How NOT To Communicate With Parents

Mary Ann Zehr at Education Week has just written a post titled A 5th Grader Is a Translator at School. Is That a Good Thing?

It describes an Oklahoma newspaper article about how wonderful it is that a local school is using a Spanish-speaking fifth-grader to translate to parents. Mary Ann asks for reactions.

Here’s the comment I left:

Mary Ann,

This is terrible! Not only is the school using a student to get out of putting the appropriate resources into having the ability to communicate with parents, it’s putting both the child and the parents in an embarrassing and potentially damaging situation. It forces children to act much older than they actually are. The New York Times ran a story on this issue:

URBAN TACTICS; Translating for Parents Means Growing Up Fast

Larry

I could understand it if there were just one or two parents who spoke a particular language (for example, one year we had a student and family who only spoke Swahili). But SPANISH? In a state that has over eleven percent of its students being Latino?

4 thoughts on “How NOT To Communicate With Parents

  1. We are required to use a BIL certified teacher to translate, in a pinch we can use the clerk from the front office or our social worker. Use a student, even for their own parents, for conversations about education is not allowed.

    We are careful about using even HS aged siblings for other languages not spoken by an adult on our campus, because we found in one family information was not being translated correctly. THe language barrier was allowing the kids to run wild. The district has improved the system for getting a translator for planned meetings. We use phones for unplanned meetings, and hopefully will move to Skype to make the conversation easier in the near future.

    I have had students who speak Spanish help out lost parents in the halls.

    When we have student greeters for events, we always have kids who speak Spanish in the group. We also have bilingual TV newscasters, because we are a dual language school.

    I followed the links back to the original story. It sounded to me like they might have been pulling her out of class to translate – robbing her of part of her education because they were lazy and didn’t want to hire someone who speaks Spanish. Outragous

  2. This year I had a parent-teacher interview (Americans call them conferences I think) with Chinese speaking parents of one of my students. We don’t normally have students sit in on the interviews, but it’s not disallowed. This particular interview was with the parents and their son. These parents could not speak a word of English and their son, whose English was not the best either, translated for us. It was very uncomfortable. In this situation a translator would have been much better.

  3. skorlaki1983,
    Are there teachers at a nearby school that speak Chinese? Next time could you set up a skype call or something similar so that teacher can translate but still be bound by privacy rules?

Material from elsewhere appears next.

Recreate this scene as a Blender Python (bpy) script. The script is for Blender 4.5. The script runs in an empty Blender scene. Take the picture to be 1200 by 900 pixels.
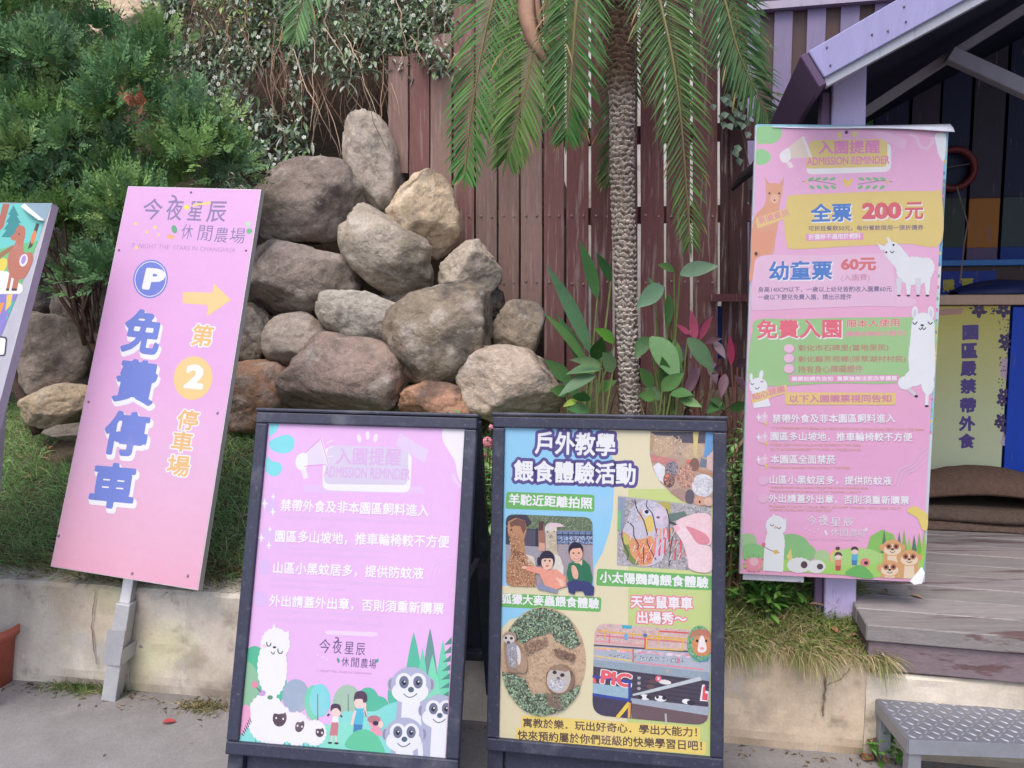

    We had a similar situation, and the kids involved were hell raisers. Turned out the older teens who were translating were lying to both their parents and the teachers about what was happening. That family is one reason our administration has made sure we can get hold of a translator in district if a teacher on campus doesn’t speak the language.
    Kimberly

  4. We normally communicate with the parents of our Asian students through their agents (an English speaking “guardian” paid by the parents) because most of our Asian students are boarders and their families are still in China/Hong Kong. It is much easier this way. It is very rare that we have a parent who speaks little English and wants an interview with us, but we have used others to translate in the past. I just don’t think it’s appropriate to use students as translators. I probably should point out that I’m not an ESL/ELT teacher, and the interview I was referring to was about Science class.